Written request - Copy out the line that contains "leafmat('leaf_deep', (0.034, 0.066, 0.014))", the line that contains "leafmat('leaf_amber', (0.32, 0.17, 0.05))", and every line between them, exactly, and nothing else.

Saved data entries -
▬▬▬▬▬▬▬▬▬▬
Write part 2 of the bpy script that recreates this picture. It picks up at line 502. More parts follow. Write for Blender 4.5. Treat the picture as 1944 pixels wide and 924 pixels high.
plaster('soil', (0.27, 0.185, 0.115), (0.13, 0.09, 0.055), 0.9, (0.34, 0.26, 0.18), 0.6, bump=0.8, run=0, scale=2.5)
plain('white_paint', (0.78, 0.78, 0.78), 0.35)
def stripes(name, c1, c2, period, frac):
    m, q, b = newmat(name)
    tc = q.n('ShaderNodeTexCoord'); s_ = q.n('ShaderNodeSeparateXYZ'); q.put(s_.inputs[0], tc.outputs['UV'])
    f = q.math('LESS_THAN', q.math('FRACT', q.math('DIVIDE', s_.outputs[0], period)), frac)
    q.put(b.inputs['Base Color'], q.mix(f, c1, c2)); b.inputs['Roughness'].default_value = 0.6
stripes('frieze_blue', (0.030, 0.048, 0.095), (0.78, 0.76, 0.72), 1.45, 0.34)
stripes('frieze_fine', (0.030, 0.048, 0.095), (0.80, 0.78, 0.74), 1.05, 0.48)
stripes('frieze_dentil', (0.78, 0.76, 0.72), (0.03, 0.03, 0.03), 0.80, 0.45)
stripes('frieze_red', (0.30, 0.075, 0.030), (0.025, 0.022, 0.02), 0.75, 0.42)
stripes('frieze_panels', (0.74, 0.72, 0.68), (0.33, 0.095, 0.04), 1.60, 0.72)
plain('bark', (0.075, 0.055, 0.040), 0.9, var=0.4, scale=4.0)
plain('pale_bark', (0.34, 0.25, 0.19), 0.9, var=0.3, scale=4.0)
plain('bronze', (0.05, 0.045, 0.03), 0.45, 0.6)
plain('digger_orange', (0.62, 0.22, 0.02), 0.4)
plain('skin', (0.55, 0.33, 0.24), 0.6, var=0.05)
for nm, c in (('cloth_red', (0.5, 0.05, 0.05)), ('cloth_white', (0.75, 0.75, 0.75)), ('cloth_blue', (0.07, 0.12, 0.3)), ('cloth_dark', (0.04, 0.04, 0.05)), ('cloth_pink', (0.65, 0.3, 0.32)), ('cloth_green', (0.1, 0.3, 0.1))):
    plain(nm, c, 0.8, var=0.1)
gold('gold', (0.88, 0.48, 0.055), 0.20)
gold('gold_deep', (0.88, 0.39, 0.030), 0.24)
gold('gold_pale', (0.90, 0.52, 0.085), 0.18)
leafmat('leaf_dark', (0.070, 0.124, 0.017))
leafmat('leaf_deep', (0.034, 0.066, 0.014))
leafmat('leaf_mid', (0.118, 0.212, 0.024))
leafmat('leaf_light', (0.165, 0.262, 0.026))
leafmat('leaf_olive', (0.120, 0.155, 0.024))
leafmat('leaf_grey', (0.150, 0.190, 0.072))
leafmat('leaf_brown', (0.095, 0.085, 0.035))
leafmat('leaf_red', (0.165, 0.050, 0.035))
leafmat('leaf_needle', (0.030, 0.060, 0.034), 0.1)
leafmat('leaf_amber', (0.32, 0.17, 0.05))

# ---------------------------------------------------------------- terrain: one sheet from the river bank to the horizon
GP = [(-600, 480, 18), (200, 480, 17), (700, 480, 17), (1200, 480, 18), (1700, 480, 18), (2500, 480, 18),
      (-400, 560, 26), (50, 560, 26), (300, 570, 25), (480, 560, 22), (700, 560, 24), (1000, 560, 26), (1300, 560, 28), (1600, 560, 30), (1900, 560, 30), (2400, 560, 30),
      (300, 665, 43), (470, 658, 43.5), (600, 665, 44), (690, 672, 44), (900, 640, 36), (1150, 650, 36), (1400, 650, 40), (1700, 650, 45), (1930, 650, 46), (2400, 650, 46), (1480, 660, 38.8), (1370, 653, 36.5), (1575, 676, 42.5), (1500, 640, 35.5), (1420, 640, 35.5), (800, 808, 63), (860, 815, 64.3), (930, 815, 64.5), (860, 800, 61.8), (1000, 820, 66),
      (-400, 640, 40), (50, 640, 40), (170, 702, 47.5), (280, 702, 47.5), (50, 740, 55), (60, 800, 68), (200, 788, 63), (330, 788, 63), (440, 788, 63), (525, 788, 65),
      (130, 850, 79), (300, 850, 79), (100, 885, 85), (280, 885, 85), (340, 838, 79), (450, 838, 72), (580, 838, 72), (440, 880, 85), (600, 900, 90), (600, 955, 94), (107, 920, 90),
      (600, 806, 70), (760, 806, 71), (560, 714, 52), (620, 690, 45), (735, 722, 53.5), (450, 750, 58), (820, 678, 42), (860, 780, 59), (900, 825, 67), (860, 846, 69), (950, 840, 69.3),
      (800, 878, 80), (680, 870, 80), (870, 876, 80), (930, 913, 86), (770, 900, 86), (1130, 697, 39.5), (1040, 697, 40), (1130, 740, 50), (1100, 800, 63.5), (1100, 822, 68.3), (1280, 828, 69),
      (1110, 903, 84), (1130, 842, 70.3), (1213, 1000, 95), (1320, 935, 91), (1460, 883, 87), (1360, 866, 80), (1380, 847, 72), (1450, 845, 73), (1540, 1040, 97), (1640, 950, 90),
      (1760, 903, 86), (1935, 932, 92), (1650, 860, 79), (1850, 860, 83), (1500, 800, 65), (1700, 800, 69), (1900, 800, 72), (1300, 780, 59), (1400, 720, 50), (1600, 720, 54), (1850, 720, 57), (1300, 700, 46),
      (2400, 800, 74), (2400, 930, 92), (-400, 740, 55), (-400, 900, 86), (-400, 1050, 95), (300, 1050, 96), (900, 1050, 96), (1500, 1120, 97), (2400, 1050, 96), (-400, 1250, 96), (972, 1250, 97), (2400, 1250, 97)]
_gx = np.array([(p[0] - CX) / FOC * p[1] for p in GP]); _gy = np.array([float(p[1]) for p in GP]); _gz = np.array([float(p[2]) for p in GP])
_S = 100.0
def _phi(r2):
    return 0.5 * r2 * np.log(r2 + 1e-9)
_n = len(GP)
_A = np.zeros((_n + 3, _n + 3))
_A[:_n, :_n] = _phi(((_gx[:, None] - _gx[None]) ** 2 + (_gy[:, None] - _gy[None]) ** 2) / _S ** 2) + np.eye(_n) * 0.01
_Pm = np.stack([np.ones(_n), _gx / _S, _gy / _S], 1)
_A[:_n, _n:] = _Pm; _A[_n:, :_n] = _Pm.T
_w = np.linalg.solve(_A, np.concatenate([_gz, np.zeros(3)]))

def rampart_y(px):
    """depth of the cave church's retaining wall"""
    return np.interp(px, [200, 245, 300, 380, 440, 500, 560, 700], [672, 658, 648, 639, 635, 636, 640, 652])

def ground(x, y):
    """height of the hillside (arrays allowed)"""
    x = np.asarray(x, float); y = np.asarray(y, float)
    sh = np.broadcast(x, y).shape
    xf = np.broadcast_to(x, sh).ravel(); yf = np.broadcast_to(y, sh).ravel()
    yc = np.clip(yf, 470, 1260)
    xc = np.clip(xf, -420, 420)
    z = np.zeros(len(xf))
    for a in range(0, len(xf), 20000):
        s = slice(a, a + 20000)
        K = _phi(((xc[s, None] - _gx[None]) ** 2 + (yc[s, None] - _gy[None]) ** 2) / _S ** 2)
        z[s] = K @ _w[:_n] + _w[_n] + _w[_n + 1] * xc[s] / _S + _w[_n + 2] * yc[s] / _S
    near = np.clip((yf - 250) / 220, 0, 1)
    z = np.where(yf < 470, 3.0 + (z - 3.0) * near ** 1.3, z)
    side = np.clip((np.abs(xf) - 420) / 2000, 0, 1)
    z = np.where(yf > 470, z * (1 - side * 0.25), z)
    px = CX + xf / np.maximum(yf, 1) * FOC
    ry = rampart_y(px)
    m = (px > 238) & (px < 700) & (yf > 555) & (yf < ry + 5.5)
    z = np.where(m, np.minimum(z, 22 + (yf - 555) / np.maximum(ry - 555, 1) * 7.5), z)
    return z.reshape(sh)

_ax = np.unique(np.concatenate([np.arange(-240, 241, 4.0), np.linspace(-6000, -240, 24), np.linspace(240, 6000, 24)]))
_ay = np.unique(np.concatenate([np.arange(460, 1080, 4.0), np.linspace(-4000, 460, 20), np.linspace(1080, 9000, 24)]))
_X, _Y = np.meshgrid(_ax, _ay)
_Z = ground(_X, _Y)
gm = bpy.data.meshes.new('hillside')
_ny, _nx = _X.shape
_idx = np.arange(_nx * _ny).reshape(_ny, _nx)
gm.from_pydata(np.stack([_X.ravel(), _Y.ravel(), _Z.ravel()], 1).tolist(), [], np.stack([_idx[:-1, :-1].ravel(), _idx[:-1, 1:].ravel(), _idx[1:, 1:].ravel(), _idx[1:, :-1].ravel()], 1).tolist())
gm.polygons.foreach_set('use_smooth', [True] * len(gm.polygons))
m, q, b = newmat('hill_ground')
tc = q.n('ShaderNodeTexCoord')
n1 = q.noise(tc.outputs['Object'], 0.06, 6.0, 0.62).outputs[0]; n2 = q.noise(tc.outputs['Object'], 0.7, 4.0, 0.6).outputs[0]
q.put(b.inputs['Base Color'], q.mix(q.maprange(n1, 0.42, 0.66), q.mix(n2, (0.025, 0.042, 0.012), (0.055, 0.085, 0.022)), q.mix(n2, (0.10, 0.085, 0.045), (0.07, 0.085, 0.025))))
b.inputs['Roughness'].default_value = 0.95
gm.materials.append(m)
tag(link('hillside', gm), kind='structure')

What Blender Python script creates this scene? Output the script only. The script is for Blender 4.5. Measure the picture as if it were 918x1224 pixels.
▬▬▬▬▬▬▬▬▬▬
Solution -
leafmat('leaf_deep', (0.034, 0.066, 0.014))
leafmat('leaf_mid', (0.118, 0.212, 0.024))
leafmat('leaf_light', (0.165, 0.262, 0.026))
leafmat('leaf_olive', (0.120, 0.155, 0.024))
leafmat('leaf_grey', (0.150, 0.190, 0.072))
leafmat('leaf_brown', (0.095, 0.085, 0.035))
leafmat('leaf_red', (0.165, 0.050, 0.035))
leafmat('leaf_needle', (0.030, 0.060, 0.034), 0.1)
leafmat('leaf_amber', (0.32, 0.17, 0.05))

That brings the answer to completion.